The magic of stories and the magic of Christmas is a powerful combination. We have a whole storage bin full of Christmas books that we pull out after Halloween, and the kids are always thrilled to remember them. They know—the season is coming, the season of magic, the season of God’s appearing, the season of Christ.
Of course, the broader culture gets excited too, but for very different reasons. Santa and “giving” (in the most general sense) take center stage. The birth of Christ is looked down on as a pleasant myth, at best.
But what do we do for kids in the middle? I mean, there are a host of kids who are excited about both Jesus’s birth and the mystery of Santa, even if that mystery has faded a bit over the years. One approach would be to ban Santa Clause and any accompanying graphics from the home. Plenty of Christians do this, with varying levels of success.
While I’m not opposed to this in theory, since Christmas is all about Christ, it does concern me for one reason: Culture cannot be deleted. It can only be reinterpreted. What do I mean? Well, you can ban Santa Clause from your home and look down disdainfully at every elf in yellow tights and a green blazer (though, that does seem harsh). But you can’t do anything about what your neighbors do, or what your kids see at school or with friends. And that then puts your kids in an awkward position. They can’t really interact with others. They can’t show how their belief in Christ comes to bear on more popular beliefs in the world. And that’s a problem. Christ doesn’t want to delete the world; he wants to redeem it. How do we position our kids to have those sorts of redemptive conversations?
When Santa Learned the Gospel offers a poetic approach. In words both accessible and biblical, it does two things. (1) It shows the values and assumptions that lie behind the Santa Clause tradition, namely that Christmas is about meritocracy: the good earn gifts; the bad get coal. But how do you measure what is “good” and how can you be “good enough”? The Santa tradition doesn’t have answers to those questions. And most popular traditions don’t. They thrive because they’re easy to implement and understand. But when you dig at them, they fall apart. (2) When Santa Learned the Gospel reinterprets the Santa tradition in light of the good news. It shows that Jesus is applicable to Santa Clause. (Jesus is applicable to everyone!)

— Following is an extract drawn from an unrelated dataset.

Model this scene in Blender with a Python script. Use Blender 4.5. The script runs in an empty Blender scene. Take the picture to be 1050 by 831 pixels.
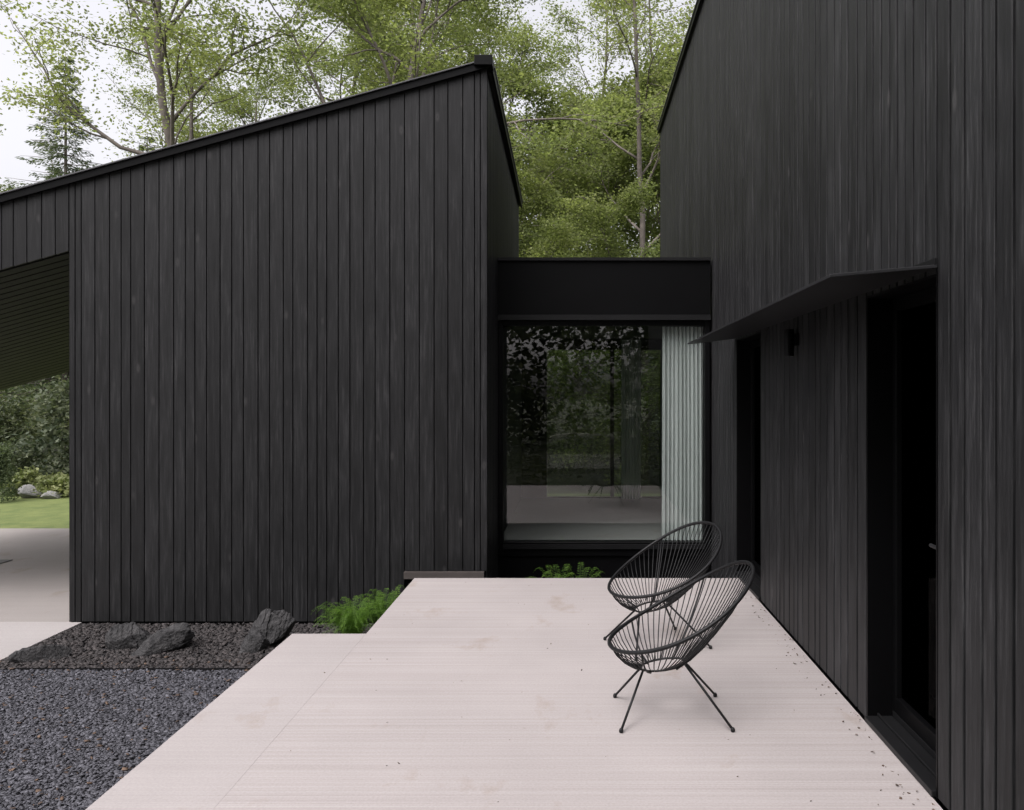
import bpy, math, random
import numpy as np
from mathutils import Vector, Matrix
random.seed(7); rng=np.random.default_rng(7)
S=bpy.context.scene; C=S.collection
S.view_settings.view_transform='Standard'; S.view_settings.look='None'; S.view_settings.exposure=0

# ---------------------------------------------------------------- node helpers
class M:
    def __init__(s,name):
        s.m=bpy.data.materials.new(name); s.m.use_nodes=True; s.nt=s.m.node_tree
        s.n=s.nt.nodes; s.b=s.n['Principled BSDF']; s.out=s.n['Material Output']
    def add(s,t,**k):
        x=s.n.new(t)
        for a,v in k.items(): setattr(x,a,v)
        return x
    def L(s,a,b): s.nt.links.new(a,b)
    def set(s,node,**k):
        for a,v in k.items(): node.inputs[a.replace('_',' ')].default_value=v
    def coord(s,scale=(1,1,1),island=0.0):
        t=s.add('ShaderNodeTexCoord'); mp=s.add('ShaderNodeMapping'); mp.inputs['Scale'].default_value=scale
        src=t.outputs['Object']
        if island:
            g=s.add('ShaderNodeNewGeometry'); mu=s.add('ShaderNodeMath',operation='MULTIPLY'); mu.inputs[1].default_value=island
            s.L(g.outputs['Random Per Island'],mu.inputs[0]); cb=s.add('ShaderNodeCombineXYZ')
            s.L(mu.outputs[0],cb.inputs[0]); s.L(mu.outputs[0],cb.inputs[1]); s.L(mu.outputs[0],cb.inputs[2])
            va=s.add('ShaderNodeVectorMath',operation='ADD'); s.L(src,va.inputs[0]); s.L(cb.outputs[0],va.inputs[1]); src=va.outputs[0]
        s.L(src,mp.inputs['Vector']); return mp.outputs[0]
    def noise(s,co,scale,detail=4,rough=.55):
        x=s.add('ShaderNodeTexNoise'); x.inputs['Scale'].default_value=scale; x.inputs['Detail'].default_value=detail
        x.inputs['Roughness'].default_value=rough; s.L(co,x.inputs['Vector']); return x.outputs['Fac']
    def ramp(s,f,stops):
        r=s.add('ShaderNodeValToRGB'); e=r.color_ramp.elements
        e[0].position=stops[0][0]; e[0].color=(*stops[0][1],1); e[1].position=stops[-1][0]; e[1].color=(*stops[-1][1],1)
        for p,c in stops[1:-1]:
            q=e.new(p); q.color=(*c,1)
        s.L(f,r.inputs[0]); return r.outputs[0]
    def mix(s,a,b,f,mode='MIX'):
        x=s.add('ShaderNodeMix',data_type='RGBA',blend_type=mode)
        for v,i in ((f,0),(a,6),(b,7)):
            if hasattr(v,'is_linked'): s.L(v,x.inputs[i])
            elif i==0: x.inputs[0].default_value=v
            else: x.inputs[i].default_value=(*v,1)
        return x.outputs[2]
    def bump(s,h,st,dist=.01):
        b=s.add('ShaderNodeBump'); b.inputs['Strength'].default_value=st; b.inputs['Distance'].default_value=dist
        s.L(h,b.inputs['Height']); s.L(b.outputs[0],s.b.inputs['Normal'])
    def col(s,c):
        if hasattr(c,'is_linked'): s.L(c,s.b.inputs['Base Color'])
        else: s.b.inputs['Base Color'].default_value=(*c,1)
    def isl(s):
        return s.add('ShaderNodeNewGeometry').outputs['Random Per Island']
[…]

As a parent, I appreciated this approach much more because it modeled Christian reinterpretation, not deletion. Rather than putting Santa Clause above the clouds as a pure and mysterious giver, it brought him down to our level, beneath Christ, where we all should be. And it did this in a way that brings joy and awe, not shame or guilt.
Santa compared his message with this new one he had learned.
His message said you got the presents your good deeds had earned.
The message of the gospel offered something so much greater.
Jesus had come to reconcile the world to their Creator.
Making Christmas about Christ isn’t the letdown that children sometimes think it is. It makes Christmas more glorious, more mysterious, more marvelous. It shows how pale Santa Clause magic is compared to the God-is-here magic of Jesus Christ. After all, what’s more exciting and magical than worshiping the God of the stars who came to be with us? Such power and might in such fragility, such openness! It drops my jaw every season, far more than Santa Clause ever could.
I’m happy to say When Santa Learned the Gospel has become a Christmas classic in our home. It reminds the whole family that we’ve been given the truth of Christ so that we can reinterpret the world around us with awe. And it helps us point others to the redemption that gets unwrapped at every millisecond of the year.